Note the similarity here between the “back-engineered crash retrieval” theories, and the myriad ancient astronaut ideas that have emerged over the years. Whether it’s UFOs we see buzzing around in our skies today or ancient monuments that seem impossible to build even with modern engineering knowledge, the intellectual black hole that is the ET hypothesis remains ever-present.

Of course, the very fact that there are several competing “theories” about what UFOs are points to the bigger problem: that despite the popularity of the “extraterrestrial” idea, rational-minded thinkers who have looked at the subject all realize that there simply isn’t enough evidence to support this idea, or any other theory about them, for that matter. We literally do not yet have enough evidence to tip the scales in favor of any single theory about what UFOs are, despite the accumulation of anecdotal evidence suggesting that they might exist… whatever “they” might be.

The best we seem to be able to do is acknowledge that some theories appear to be more likely than others. Arguably, the ETH could be seen as being more likely than fantastic alternatives like time travel, interdimensional gateways, or notions that UFOs are “quantum-topological” points of intersection between our perceived reality and the “Matrix” exterior to the simulation in which we operate, to paraphrase something cool that David Bowie once supposedly said about a UFO he saw.

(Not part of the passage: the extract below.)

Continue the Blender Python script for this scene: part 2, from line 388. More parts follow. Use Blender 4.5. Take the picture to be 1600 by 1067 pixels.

Humans like to deal in absolutes, and nobody ever said that getting to the bottom of something like UFOs would be easy. At least on the civilian level, we appear to still be in the mode of trying to determine if there actually is a phenomenon, apart from all the anecdotal data that implies it. If… and that’s a big if… there is a provable phenomenon here worthy of study (as many have argued over the decades), then perhaps some of it could be of extraterrestrial origin. It’s not impossible, but it remains unproven.

We have a ways to go before we can make any firm conclusions about what UFOs are… and that’s why making presumptions about them in the meantime becomes a real problem.